A Medalha

Francisco Martins Rodrigues

9 de Junho de 1981


Primeira Edição: Em Marcha, 9 de Junho de 1981

Fonte: Francisco Martins Rodrigues — Escritos de uma vida

Transcrição: Ana Barradas

HTML: Fernando Araújo.

Direitos de Reprodução: Licença Creative Commons licenciado sob uma Licença Creative Commons.


capa

"Não aceitaremos qualquer condecoração das mãos de Eanes no 10 de Junho", vieram declarar, cheios de dignidade, os familiares de Sá Carneiro. O mote fora-lhes dado dias antes pelo prof. Freitas.

O que eles queriam era a Ordem da Liberdade, pelo 25 de Abril. Mas Eanes pôs os pés à parede: “Tudo tem os seus limites, que diabo! O Sá e o Amaro na mesma lista em que está o Humberto Delgado, até cai no ridículo”. E não lha deu.

O Freitas foi logo espingardar com o Balsemão: "O Eanes antes quer condecorar os comunas do que os nossos mártires da liberdade. Se você não for um banana, tem que tomar uma atitude".

Aí ficou o Balsemão encostado à parede! Para tentar descalçar a bota, e julgando-se muito esperto, propôs os dois "mártires" mais o Freitas para a condecoração do 10 de Junho.

O Eanes, encantado por poder assim amaciar a fera, fez logo saber que teria muito gosto. E o Freitas, é claro, com aquela velha ronha dos profs. de Direito de Coimbra, deixou a proposta seguir. Já tinha a sua fisgada.

Agora, à última hora, vem, majestoso e vingador, dar a bofetada no Eanes e no Balsemão: "Não queremos essa condecoração. Não nos serve".

O incidente reles está bem à medida da nossa política. Mas mostra alguma coisa. É que, se Eanes fez, como de costume, figura de vítima inocente da direita, se Balsemão fez, como também é hábito, figura de parvo — o prof.
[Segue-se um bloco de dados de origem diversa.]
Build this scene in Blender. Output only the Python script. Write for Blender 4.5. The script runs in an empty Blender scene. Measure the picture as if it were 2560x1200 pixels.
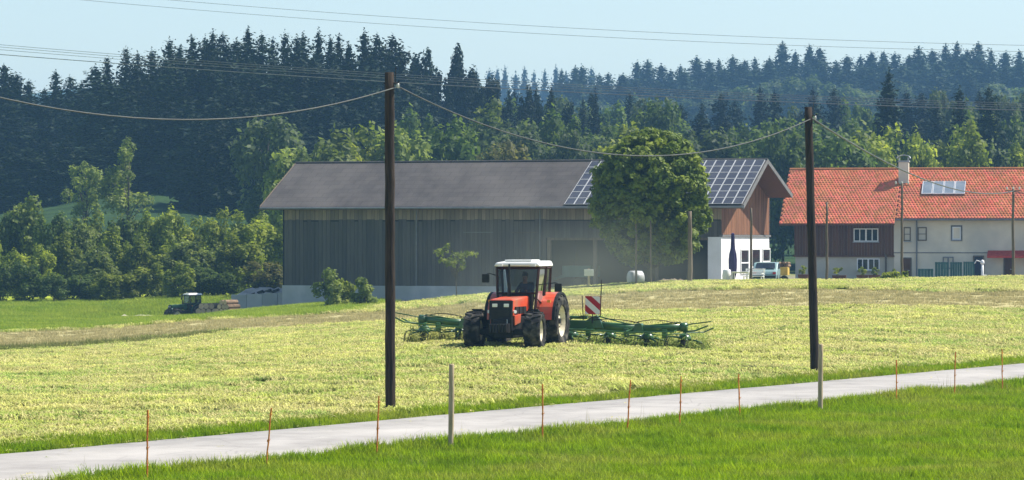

Freitas, tortuoso, rancoroso, cínico, ridículo, deu mais um passo em direcção ao controle do governo.

Quanto mais se afirma como o reaccionário puro, obstinado, sem escrúpulos, mais sobe a sua cotação nos meios do alto negócio. É um homem assim que lhes convém, capaz de submeter à bruta os operários, a Reforma Agrária, as liberdades.

A ascensão de Freitas do Amaral é um aviso sobre os projectos secretos da grande burguesia. Pensar que esse assalto poderá ser detido à sombra de Eanes, Soares ou Balsemão é uma estupidez. Porque eles acabam sempre por ceder às pressões e chantagens da extrema-direita, receosos de perder os favores do grande capital. Será que cinco anos não chegam para lição?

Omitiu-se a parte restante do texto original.